DO THIS:
Your output must consist solely of the lines from the "Generate a Blender" line through the "COL = sc.collection" line, exactly as written, without images.

╭─ TASK INPUTS

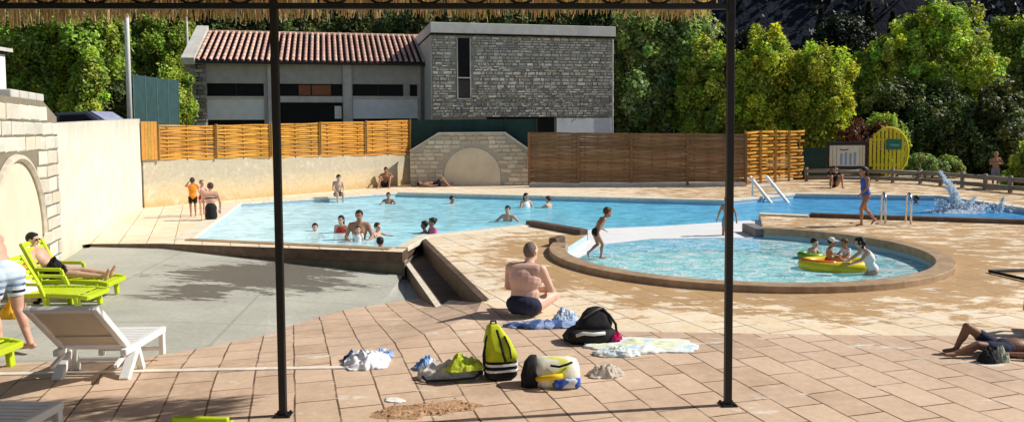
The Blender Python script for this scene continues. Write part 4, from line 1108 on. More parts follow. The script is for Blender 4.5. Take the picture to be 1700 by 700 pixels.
def lime_lounger():
    t = empty('lounge_chair', (0, 0, 0), 'x', 'sun lounger', 'lime green plastic sun loungers')
    W, Hh = .29, .30
    mb = MB()   # +X is the foot end, hinge at x=0
    for sy in (-1, 1):
        pts = [(-.15, sy * W, Hh), (.5, sy * W, Hh + .01), (.95, sy * W, Hh - .02), (1.08, sy * W, Hh - .05)]
        for a, b in zip(pts, pts[1:]): mb.bar(a, b, .05, .075)
    mb.bar((1.06, -W, Hh - .05), (1.06, W, Hh - .05), .06, .07); mb.build('frame', M['lime'], t, bevel=.012)
    mb = MB()
    for k in range(14): mb.box(.02 + k * .073, .078 + k * .073, -W + .03, W - .03, Hh - .01 - (.03 if k > 11 else 0), Hh + .012 - (.03 if k > 11 else 0))
    mb.build('seat', M['lime'], t, bevel=.004)
    a = R(62); d = V((-math.cos(a), 0, math.sin(a))); o_ = V((0, 0, Hh)); n_ = V((math.sin(a), 0, math.cos(a))); Lb = .68
    mb = MB()
    for sy in (-1, 1): mb.obox(o_ + d * Lb / 2 + V((0, sy * (W - .03), 0)), d * Lb / 2, (0, .03, 0), n_ * .03)
    for k in range(7): mb.obox(o_ + d * (.06 + k * .098), d * .035, (0, W - .06, 0), n_ * .012)
    mb.build('backrest', M['lime'], t, bevel=.008)
    for sy in (-1, 1):
        mb = MB(); y = sy * (W + .03)
        pts = [V((-.06, y, Hh + .0)), V((-.08, y, Hh + .21)), V((.34, y, Hh + .20)), V((.42, y, Hh - .02))]
        for p, q in zip(pts, pts[1:]): mb.bar(p, q, .055, .045, (0, 1, 0))
        mb.build('armrest', M['lime'], t, bevel=.012)
        for x0, x1 in ((.42, .45), (.90, .93)):
            mb = MB(); mb.bar((x0, sy * W, Hh - .03), (x1, sy * W, 0), .06, .085, (0, 1, 0)); mb.build('leg', M['lime'], t, bevel=.012)
        mb = MB(); mb.tube([(-.1, sy * (W - .02), .07), (-.1, sy * (W + .03), .07)], .07, 14); wh = mb.build('wheel', M['rubber'], t)
        mb = MB(); mb.bar((-.1, sy * W, .07), (-.08, sy * W, Hh), .05, .06, (0, 1, 0)); mb.build('leg', M['lime'], t)
    return t
ll = lime_lounger(); ll.location = (-6.20, 10.28, -.07); ll.rotation_euler = (0, 0, R(2)); ll.scale = (.80, .85, .86)
ll['label'] = 'lime green plastic lounger carrying the man in sunglasses, beside the arched wall'
for lo, rz_, lb__ in (((-6.10, 9.66, -.07), 0, 'lime green lounger in front of the sunbathing man, towels over its back'), ((-5.50, 6.98, -.05), -4, 'lime green lounger at the left edge, behind the white lounger backrest'), ((-1.97, 4.235, -.0), 0, 'lime green lounger with just its foot end showing at the bottom edge')):
    c = copy_tree(ll); ll_last = c; c.location = lo; c.rotation_euler = (0, 0, R(rz_)); c['label'] = lb__
    if lo[1] > 9: c.scale = (.80, .85, .72)

for ch in ll_last.children:
    if ch.name.startswith('backrest'):   # laid flat
        th = R(-54); ch.rotation_euler = (0, th, 0); hv = V((0, 0, .30)); ch.location = hv - Matrix.Rotation(th, 3, 'Y') @ hv
# ================================================================== cloths and bags
def pat(name, cols, sc, rough=.9, seed=0, stripes=None):
    s = N(name); v = s.map(loc=(seed * 3.1, seed, 0))
    vo = s.n('ShaderNodeTexVoronoi'); s.set(vo.inputs['Vector'], v); vo.inputs['Scale'].default_value = sc
    x = s.n('ShaderNodeSeparateColor'); s.set(x.inputs[0], vo.outputs['Color'])
    n_ = len(cols); f = s.math('ADD', s.math('MULTIPLY', x.outputs[0], .6), s.math('MULTIPLY', s.noise(sc * .6, 3), .4))
    c = s.ramp(f, [(.25 + .5 * i / n_, q) for i, q in enumerate(cols)], 'CONSTANT')
    if stripes:
        wv = s.n('ShaderNodeTexWave'); s.set(wv.inputs['Vector'], s.map(rot=(0, 0, stripes[2]))); wv.inputs['Scale'].default_value = stripes[0]; wv.inputs['Distortion'].default_value = .6
        c = s.mix(s.ramp(wv.outputs['Fac'], [(.55, 0), (.62, 1)]), c, stripes[1])
    c = s.mix(1.0, c, s.ramp(s.noise(40, 3), [(.3, .85), (.7, 1.0)]), 'MULTIPLY')
    return s.done(s.principled(c, rough, s.bump(s.noise(60, 3), .2, .003), spec=.1))
def cloth(name, loc, sx, sy, h, seed, m, rz=0, label=None, cat='towel', ridge=3.0, parent=None, group=None, flat=0.012, n=40):
    vs = []; fs = []; thick = .012
    def hh(u, v):
        r_ = math.sqrt(u * u + v * v)
        e = max(0, 1 - (r_ / 1.12) ** 2) ** .8
        a = abs(mnoise.noise((u * ridge + seed * 7.3, v * ridge, seed))); b = mnoise.noise((u * ridge * 2.3, v * ridge * 2.3 + seed * 3, 1.0)); c_ = mnoise.noise((u * 1.1 + seed, v * 1.1, 5.0))
        d_ = abs(mnoise.noise((u * ridge * 3.5 + 4, v * ridge * 3.5, seed + 2)))
        return flat + e * h * max(0.02, .42 + .55 * (.5 - a) + .12 * b + .6 * c_ - .12 * d_ + .11 * math.sin(8.5 * (u * math.cos(seed) + v * math.sin(seed)) + 5 * b + 4 * c_))
    for j in range(n + 1):
        for i in range(n + 1):
            u, v = -1 + 2 * i / n, -1 + 2 * j / n
            # square to rounded
            ru = u * math.sqrt(1 - v * v * .38); rv = v * math.sqrt(1 - u * u * .38)
            w1 = 1 + .20 * mnoise.noise((u * 1.7 + seed, v * 1.7, 8)) + .07 * mnoise.noise((u * 5, v * 5 + seed, 8)); 
            vs.append((ru * sx * w1, rv * sy * w1, hh(u, v)))
    nn_ = n + 1
    fs = [(j * nn_ + i, j * nn_ + i + 1, (j + 1) * nn_ + i + 1, (j + 1) * nn_ + i) for j in range(n) for i in range(n)]
    b = len(vs)
    rim = [i for i in range(n)] + [j * nn_ + n for j in range(n)] + [n * nn_ + i for i in range(n, 0, -1)] + [j * nn_ for j in range(n, 0, -1)]
    for i in rim: vs.append((vs[i][0], vs[i][1], 0.001))
    k = len(rim); fs += [(rim[i], b + i, b + (i + 1) % k, rim[(i + 1) % k]) for i in range(k)]
    mb = MB(); mb.add(vs, fs); o = mb.build(name, m, parent, smooth=True); o.location = loc; o.rotation_euler = (0, 0, rz)
    if label: tag(o, label, cat, group)
    return o
T0 = .006
def g(px, py, z=T0): return at(px, py, z)
cloth('towel', g(610, 603), .20, .20, .15, 1, pat('white_towel', [(.86, .87, .92), (.92, .92, .95), (.85, .88, .95)], 5), .2, 'crumpled white towel lying alone, left of the other towels', 'towel', 2.2)
cloth('towel', g(636, 590), .10, .08, .08, 2, pat('blue_white_cloth', [(.25, .40, .75), (.75, .82, .92), (.4, .55, .85)], 14), .5, 'small blue and white cloth tucked against the lone white towel', 'towel', 3)
cloth('towel', g(583, 597), .07, .07, .10, 3, pat('navy_cloth', [(.05, .07, .18), (.2, .35, .75)], 12), 0, 'dark blue cloth bunched at the left of the lone white towel', 'towel', 3)
tb_ = cloth('beach_bag', g(748, 626), .27, .13, .21, 4, pat('pale_canvas', [(.62, .60, .55), (.74, .72, .66), (.66, .62, .54)], 4), .08, 'floppy pale canvas bag left of the lime backpack', 'bag', 1.7)
mb = MB(); mb.tube([(-.24, -.10, .05), (-.2, -.15, .025), (0, -.17, .03), (.2, -.15, .035), (.27, -.08, .06), (.25, -.02, .05)], .012, 6); mb.build('strap', M['rubber'], tb_, smooth=True)
cloth('towel', g(772, 612, .11), .16, .08, .14, 5, pat('lime_cloth', [(.50, .60, .05), (.62, .70, .12), (.42, .52, .04)], 6), .35, 'lime green towel heaped on the pale canvas bag', 'towel', 2)
cloth('towel', g(706, 611), .10, .08, .13, 6, pat('blue_towel', [(.22, .42, .80), (.80, .84, .88), (.35, .55, .85)], 9), .1, 'small blue and white towel at the left end of the canvas bag', 'towel', 2.5)
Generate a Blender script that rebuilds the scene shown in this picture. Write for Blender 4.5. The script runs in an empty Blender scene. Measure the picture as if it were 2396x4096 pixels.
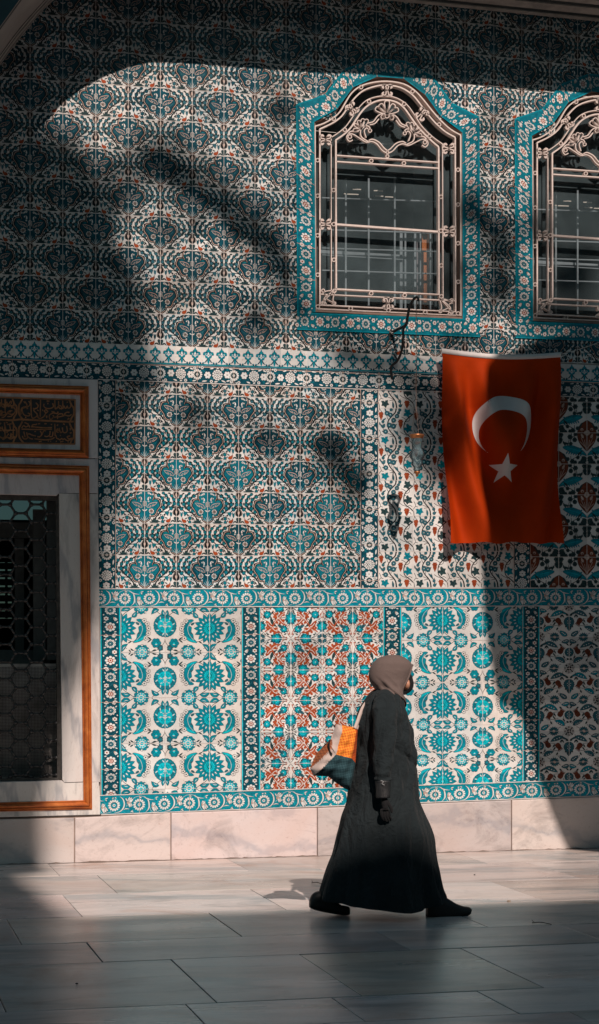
import bpy, bmesh, math, random
import numpy as np
from mathutils import Vector, Matrix
from mathutils.geometry import tessellate_polygon
random.seed(7); rng = np.random.default_rng(7)
sc = bpy.context.scene
COL = sc.collection

# ------------------------------------------------------------------ survey of the wall
# The courtyard wall is the plane y = 0, x runs along it, z is up, the floor is z = 0.
# Positions on the wall were taken off the photograph; S(px, py, y) gives the point of
# the plane y = const for a position measured in it (2396 x 4096).
F, YAW, ROLL, CYP, CXP = 7613.15, .23195, .0028081, 2629.07, 1198.0
EYE = 1.62; DN = 15.08
_f = np.array([math.sin(YAW), math.cos(YAW), 0.]); _r = np.array([math.cos(YAW), -math.sin(YAW), 0.]); _d = np.array([0, 0, -1.])
_M = np.array([math.cos(ROLL)*_r+math.sin(ROLL)*_d, -math.sin(ROLL)*_r+math.cos(ROLL)*_d, _f])
def SA(P, y=0.):
    P = np.asarray(P, float); v = np.stack([(P[:, 0]-CXP)/F, (P[:, 1]-CYP)/F, np.ones(len(P))], 1) @ _M
    t = (y+DN)/v[:, 1]
    return np.stack([v[:, 0]*t, np.full(len(P), 0.)+y, EYE+v[:, 2]*t], 1)
def S(px, py, y=0.):
    p = SA([(px, py)], y)[0]; return float(p[0]), float(p[2])
def SF(px, py, z=0.):
    v = np.array([(px-CXP)/F, (py-CYP)/F, 1.]) @ _M
    t = (z-EYE)/v[2]; return float(v[0]*t), float(-DN+v[1]*t)

# ------------------------------------------------------------------ objects
def tag(o, label=None, cat=None, group=None, kind=None):
    if label: o['label'] = label
    if cat: o['category'] = cat
    if group: o['group'] = group
    if kind: o['kind'] = kind
    return o
def empty(name, loc=(0, 0, 0), parent=None, **k):
    o = bpy.data.objects.new(name, None); COL.objects.link(o); o.location = loc; o.empty_display_size = .1
    if parent: o.parent = parent
    return tag(o, **k)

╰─

OUTPUT FOR THIS TASK:
Generate a Blender script that rebuilds the scene shown in this picture. Write for Blender 4.5. The script runs in an empty Blender scene. Measure the picture as if it were 2396x4096 pixels.
import bpy, bmesh, math, random
import numpy as np
from mathutils import Vector, Matrix
from mathutils.geometry import tessellate_polygon
random.seed(7); rng = np.random.default_rng(7)
sc = bpy.context.scene
COL = sc.collection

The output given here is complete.